Aramark shareholders will get $33.80 in cash for each share, an improvement upon the $32-per-share initial bid made by the same group in May. The purchase price represents a 20 percent premium over Aramark's closing stock price on April 28, the last trading day before the first bid.

An Aramark spokeswoman said Chairman and Chief Executive Joseph Neubauer will contribute up to $250 million. The deal is expected to close by early next year.

It is Neubauer's second time leading an Aramark management buyout. He first did it in 1984 to thwart corporate raiders who attempted to mount a hostile takeover. Aramark went public in 2001, three months after the Sept. 11 terrorist attacks. Share performance has been uneven.

"It's simply that he has seen that the public markets haven't really rewarded the company," said Bruce Simpson, an analyst at William Blair & Co. "He's putting the money where his mouth is."

Philadelphia-based Aramark — whose business includes serving everything from steaks in executive dining rooms to pasta in corporate cafeterias at 1,200 locations nationwide — will become a private company after the transaction closes.

Shares of Aramark fell 47 cents, or 1.4 percent, to close at $32.58 on the New York Stock Exchange.

Simpson said the company's announcement that Neubauer's shares will only have one vote each — instead of the 10 they are entitled to — put pressure on the stock because it adds uncertainty to the deal.
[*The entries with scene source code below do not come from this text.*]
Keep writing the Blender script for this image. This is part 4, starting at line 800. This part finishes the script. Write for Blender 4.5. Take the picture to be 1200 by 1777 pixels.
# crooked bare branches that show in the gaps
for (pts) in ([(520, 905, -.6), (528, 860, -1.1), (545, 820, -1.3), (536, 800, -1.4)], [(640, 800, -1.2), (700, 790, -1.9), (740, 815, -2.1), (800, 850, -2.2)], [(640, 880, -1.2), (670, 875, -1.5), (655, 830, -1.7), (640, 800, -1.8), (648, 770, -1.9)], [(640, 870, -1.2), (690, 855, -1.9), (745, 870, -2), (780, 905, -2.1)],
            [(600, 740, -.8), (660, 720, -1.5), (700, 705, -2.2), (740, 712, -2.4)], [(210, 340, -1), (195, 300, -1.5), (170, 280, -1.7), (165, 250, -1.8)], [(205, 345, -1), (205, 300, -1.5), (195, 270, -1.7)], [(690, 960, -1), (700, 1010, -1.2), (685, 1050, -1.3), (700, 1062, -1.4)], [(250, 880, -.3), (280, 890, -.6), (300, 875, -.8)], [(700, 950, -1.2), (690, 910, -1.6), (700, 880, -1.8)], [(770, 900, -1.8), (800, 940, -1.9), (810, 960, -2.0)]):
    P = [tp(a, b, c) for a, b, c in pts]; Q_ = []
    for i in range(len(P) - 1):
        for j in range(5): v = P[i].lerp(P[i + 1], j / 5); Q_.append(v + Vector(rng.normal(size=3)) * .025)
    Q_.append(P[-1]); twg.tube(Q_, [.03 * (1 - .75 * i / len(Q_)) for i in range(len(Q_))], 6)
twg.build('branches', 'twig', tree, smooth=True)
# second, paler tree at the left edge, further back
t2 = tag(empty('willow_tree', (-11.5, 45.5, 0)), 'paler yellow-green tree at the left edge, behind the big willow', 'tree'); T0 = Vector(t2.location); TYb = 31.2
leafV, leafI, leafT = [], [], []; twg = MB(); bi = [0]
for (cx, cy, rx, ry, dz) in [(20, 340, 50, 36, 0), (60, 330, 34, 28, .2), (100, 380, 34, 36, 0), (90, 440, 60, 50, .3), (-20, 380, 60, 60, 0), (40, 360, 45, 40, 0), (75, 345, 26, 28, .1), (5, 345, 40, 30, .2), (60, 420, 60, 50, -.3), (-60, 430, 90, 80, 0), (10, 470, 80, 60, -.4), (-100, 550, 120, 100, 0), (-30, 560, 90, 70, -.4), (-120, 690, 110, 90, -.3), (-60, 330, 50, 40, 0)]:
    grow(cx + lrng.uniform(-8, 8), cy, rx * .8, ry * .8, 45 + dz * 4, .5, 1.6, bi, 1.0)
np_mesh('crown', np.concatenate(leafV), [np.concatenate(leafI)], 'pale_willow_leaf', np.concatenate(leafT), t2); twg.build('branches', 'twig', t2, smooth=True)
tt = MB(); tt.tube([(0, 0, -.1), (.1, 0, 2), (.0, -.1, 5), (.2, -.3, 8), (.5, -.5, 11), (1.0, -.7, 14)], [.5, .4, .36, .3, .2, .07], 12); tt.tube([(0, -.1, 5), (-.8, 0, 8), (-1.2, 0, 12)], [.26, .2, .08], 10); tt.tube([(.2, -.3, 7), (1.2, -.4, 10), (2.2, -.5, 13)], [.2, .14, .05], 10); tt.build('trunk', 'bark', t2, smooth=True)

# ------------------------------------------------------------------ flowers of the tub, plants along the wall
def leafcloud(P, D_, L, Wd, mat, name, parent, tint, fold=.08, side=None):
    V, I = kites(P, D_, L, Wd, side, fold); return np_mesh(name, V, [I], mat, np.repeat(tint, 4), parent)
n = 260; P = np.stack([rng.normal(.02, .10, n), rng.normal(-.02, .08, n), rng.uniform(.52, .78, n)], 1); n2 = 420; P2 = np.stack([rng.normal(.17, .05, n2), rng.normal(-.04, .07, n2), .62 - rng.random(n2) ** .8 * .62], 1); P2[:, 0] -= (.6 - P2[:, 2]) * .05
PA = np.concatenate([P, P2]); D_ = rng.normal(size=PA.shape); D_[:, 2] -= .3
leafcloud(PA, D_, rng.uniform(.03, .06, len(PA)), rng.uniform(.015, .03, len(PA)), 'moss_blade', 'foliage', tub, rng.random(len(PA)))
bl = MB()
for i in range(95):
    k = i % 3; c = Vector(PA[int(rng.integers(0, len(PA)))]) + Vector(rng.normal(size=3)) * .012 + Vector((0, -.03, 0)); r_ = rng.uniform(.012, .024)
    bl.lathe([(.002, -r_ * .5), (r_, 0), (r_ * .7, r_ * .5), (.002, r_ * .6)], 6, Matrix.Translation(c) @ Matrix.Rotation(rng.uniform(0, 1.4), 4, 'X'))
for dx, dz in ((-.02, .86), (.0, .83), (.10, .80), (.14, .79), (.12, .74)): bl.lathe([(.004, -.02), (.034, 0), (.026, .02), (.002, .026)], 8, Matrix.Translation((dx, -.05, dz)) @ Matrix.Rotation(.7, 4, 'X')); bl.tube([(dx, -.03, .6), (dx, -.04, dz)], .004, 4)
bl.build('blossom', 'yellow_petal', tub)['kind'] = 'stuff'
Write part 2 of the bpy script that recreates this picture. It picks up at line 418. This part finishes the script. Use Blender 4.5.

The CEO and his family hold a 16.8 percent stake in Aramark's Class B shares, but Neubauer's voting power will be less than 5 percent when shareholders vote on the deal.
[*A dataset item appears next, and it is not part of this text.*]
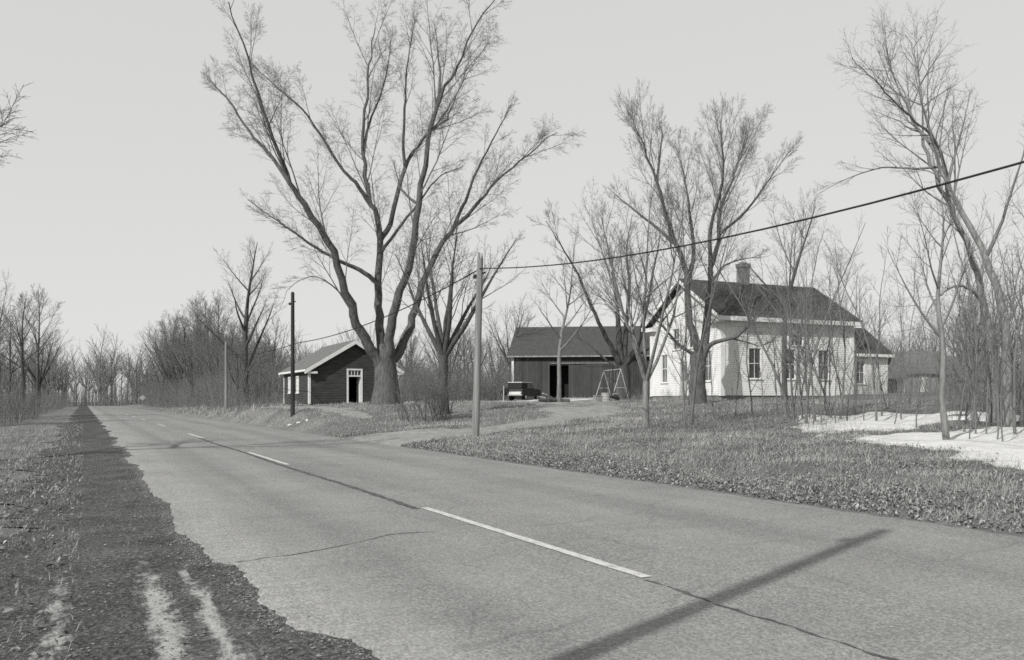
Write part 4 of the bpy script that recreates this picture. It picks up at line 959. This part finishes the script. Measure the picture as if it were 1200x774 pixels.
# --- old sheds on the right
def shed(name, label, px, Y, rz, W, D, ze, zr, wallm, roofm, door=None):
    C0 = XY(px, Y); t = thing(name, label, 'shed', (C0[0], C0[1], tz(*C0) - .1), rz); m = MB(); x = 0
    while x < W:
        x1 = min(x + .21, W)
        m.box(x, x1 - .015, -random.uniform(0, .03), .04, random.uniform(.0, .1), ze)
        x += .21
    m.box(0, .05, .05, D, 0, ze); m.box(W - .05, W, .05, D, 0, ze); m.box(.05, W - .05, D - .05, D, 0, ze)
    for xx in (0, W - .05): m.extrude([(.05, ze), (D, ze), (D / 2, zr)], 0, xx, xx + .05)
    m.build('wall', wallm, t)
    sl = (zr - ze) / (D / 2); m = MB()
    for sgn in (0, 1): ye = -.4 if sgn == 0 else D + .4; zz = ze - .4 * sl; m.extrude([(ye, zz + .08), (D / 2, zr + .08), (D / 2, zr + .17), (ye, zz + .17)], 0, -.3, W + .3)
    m.build('roof', roofm, t)
    if door: m = MB(); m.box(door[0], door[1], -.07, -.035, door[2], door[3]); m.build('door', M['trim_white'] if door[4] else M['dark_inside'], t)
    return t
shed('shed', 'weathered board shed with sagging shingle roof right of the farmhouse wing', 1056, 84, R(-4), 4.8, 5, 2.3, 4.3, M['old_wood'], M['roof_old'], (1.75, 2.5, .3, 1.9, 1))
shed('shed', 'long low shed with old shingle roof half hidden by saplings', 1094, 88, R(-14), 5.4, 5.5, 1.7, 3.9, M['old_wood'], M['roof_old'], (.5, 1.6, .1, 1.3, 0))
shed('shed', 'small dark lean-to outhouse beside the farmhouse wing corner', 1036, 70, R(10), 1.7, 2.0, 1.5, 2.3, M['old_wood'], M['roof_old'], (.3, 1.1, .1, 1.2, 0))

# ------------------------------------------------------------------ poles, cable, sign
def pole(px, Y, H, r, mat, label, split=False, arm=False, loc=None, lean=0):
    b = base(px, Y, .25) if loc is None else loc; t = thing('utility_pole', label, 'utility pole', b); tb = TB()
    tb.tube([Vector((lean * H * q, 0, H * q)) for q in np.linspace(0, 1, 8)], [r * (1 - .22 * q) for q in np.linspace(0, 1, 8)], 14); tb.build('shaft', mat, t)
    m = MB(); rt = r * .78
    if split: m.cyl((lean * H - rt * .45, 0, H - .01), (lean * H - rt * .5, 0, H + .22), rt * .5, rt * .3, 8); m.cyl((lean * H + rt * .5, 0, H - .01), (lean * H + rt * .55, 0, H + .12), rt * .45, rt * .35, 8)
    else: m.cyl((lean * H, 0, H - .01), (lean * H, 0, H + .05), rt, rt * .6, 14)
    m.build('cap', mat, t)
    k = MB(); k.cyl((lean * H - .28 * 0 - r - .02, 0, H - .62), (lean * H + r + .06, 0, H - .5), .03, .03, 8); k.box(lean * H - r - .1, lean * H - r * .6, -.05, .05, H - .72, H - .58); k.build('bracket', M['cable'], t)
    if arm: a = MB(); a.obox((-1.1, -.06, H - 1.0), (2.2, 0, 0), (0, .1, 0), (0, 0, .11)); a.build('crossarm', mat, t)
    return Vector(b), H
b1, h1 = pole(557, 31, 6.75, .145, M['pole_pale'], 'pale weathered utility pole with split top on the bank, carrying the cable', True, lean=.026)
b2, h2 = pole(343, 50, 7.45, .125, M['pole_dark'], 'dark slim utility pole in front of the schoolhouse')
b3, h3 = pole(265, 76, 6.4, .14, M['pole_pale'], 'pale short utility pole at the wood edge far down the road')
pole(0, 0, 7.2, .15, M['pole_dark'], 'dark utility pole on the right roadside bank beyond the frame', loc=(13.65, .95, tz(13.65, .95) - .2))
tb = TB()
def span(a, b, sag, r, n=26):
    pts = []
    for i in range(n): t = i / (n - 1); p = a.lerp(b, t); p.z -= 4 * sag * t * (1 - t); pts.append(p)
    tb.tube(pts, [r] * n, 6)
p0 = Vector((13.4, 1.2, 6.25)); p1 = at(564, 315.5, 31) - V3(0, .16, 0); p2 = at(346, 402, 50) + V3(.16, 0, 0); p3 = b3 + V3(.1, 0, 5.4)
span(p0, p1, 1.15, .019); span(p1, p2, .45, .022); span(p2, p3, .3, .022)
pb = Vector((*unsn(-40, 2.8), 6.6)); span(pb, p0, .8, .019)
tag(tb.build('telephone_cable', M['cable']), 'thick black cable strung between the roadside poles across the sky', 'cable')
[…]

Wall Street also could be signaling its disappointment that the second buyout bid wasn't higher, said Thomas Burnett, director of research at Wall Street Access. The New York research firm calculated a "fair" deal to be at $35 per share.

In May, major shareholder Eminence Capital wrote a letter to Aramark's independent directors saying that the company is worth at least $40 per share. It called the initial $32-per-share bid "grossly inadequate" and warned that it would not support a deal "anywhere near that price."

The New York investment firm and its affiliates own 7.8 percent of Aramark's Class B shares.

The emergence of a competing bid wasn't seen as likely because of Neubauer's involvement and ownership stake, Simpson said. Neubauer has been at the helm since 1983, with a one-year hiatus.

"He's certainly well-tenured and the face of Aramark," the analyst said.

He also doesn't think there will be many changes to operations under the new company structure.

According to a Securities and Exchange Commission filing on the first bid, Neubauer and other top managers are expected to keep their positions once the transaction closes.

Neubauer's private equity partners are GS Capital Partners, CCMP Capital Advisors and JPMorgan Partners, Thomas H. Lee Partners and Warburg Pincus LLC. They plan to finance the deal using investment funds and borrowings.

The company's board said it will recommend that shareholders approve the deal.

With annual sales of $11 billion, Aramark employs about 240,000 people with clients in 20 nations. In addition to food services, the company also manages facilities and supplies uniforms.